Suggested reading, spine-tingling edition
Last week here in the United Kingdom was Chiropractic Awareness Week, so let’s all be aware of the good news: the British Chiropractic Association has finally dropped the battering ram of its libel action against science writer Simon Singh, who had the nerve to call some of their purported treatments bogus. (I guess you could say the BCA backed out.) The lawsuit specifically targeted Mr Singh (as opposed to The Guardian, which published the contested article) in order to drain his resources with the abetment of Britain’s libel laws, and the case has become a cause célèbre exposing this country’s need for libel reform. Be sure to read Singh’s reaction to the news and Ben Goldacre’s column on the wider problem.
Elsewhere:
- J.K. Rowling, writing in the capacity of a former single mother living on welfare, isn’t buying what David Cameron is selling. In a somewhat frivolous response, Toby Young leaps on the Tory nostalgia of the Harry Potter books, pointing to Hogwarts’ Etonian idyll while somehow neglecting to mention the conspicuously nuclear families; but anyone who paid attention to Rowling’s finer points (which doesn’t include Mr Young, I’m afraid) knows full well her politics aren’t what he thinks they are.

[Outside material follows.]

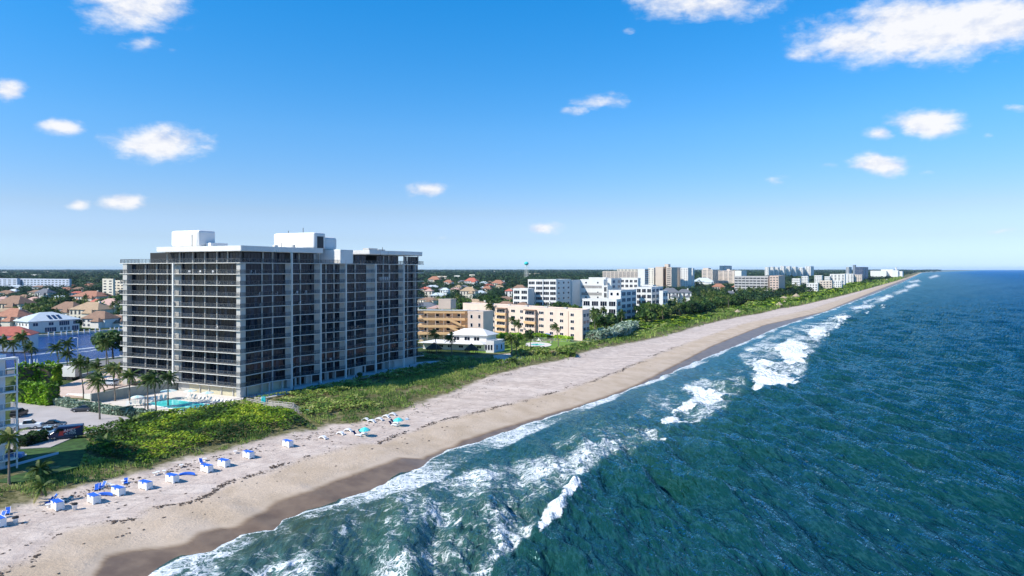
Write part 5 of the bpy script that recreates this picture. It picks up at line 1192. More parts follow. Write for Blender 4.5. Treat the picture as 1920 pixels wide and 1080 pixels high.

- Film editor Todd Miro savages Hollywood colour grading for taking us into a nightmare world of orange and teal.
- Roger Ebert articulates his controversial belief that video games can never be art—not for the first time, though it’s nice to finally see him elaborate on it in one place. I’m of the opinion that the entire semantic quagmire is easily evaded if we adopt an instrumental definition of art. Regardless of whether video games are even theoretically comparable to the great works of other media, our only way of getting at qualitative findings about creativity and beauty in game design is to borrow from the language of art, so we may as well consider them as such.
- While on the subject of aesthetics: over at Gödel’s Lost Letter, R.J. Lipton’s fantastic computing science blog, are some germinal sketches of how one might study great mathematical proofs as great art.
- The International Spy Museum briefs us on Josephine Baker, the actress-heroine of the French Resistance.
- Paul Wells visits the Canadian forces in Kandahar and reports on the shift in the tone and strategy of their counterinsurgency efforts. This is one of the best pieces of journalism I’ve read on the present state of the war in Afghanistan and I can’t recommend it enough.
- Strange Maps documents two wonderful specimens of literary cartography: back covers of mystery paperbacks, and a poster for a Shakespeare conference in France depicting a town that looks like the Bard.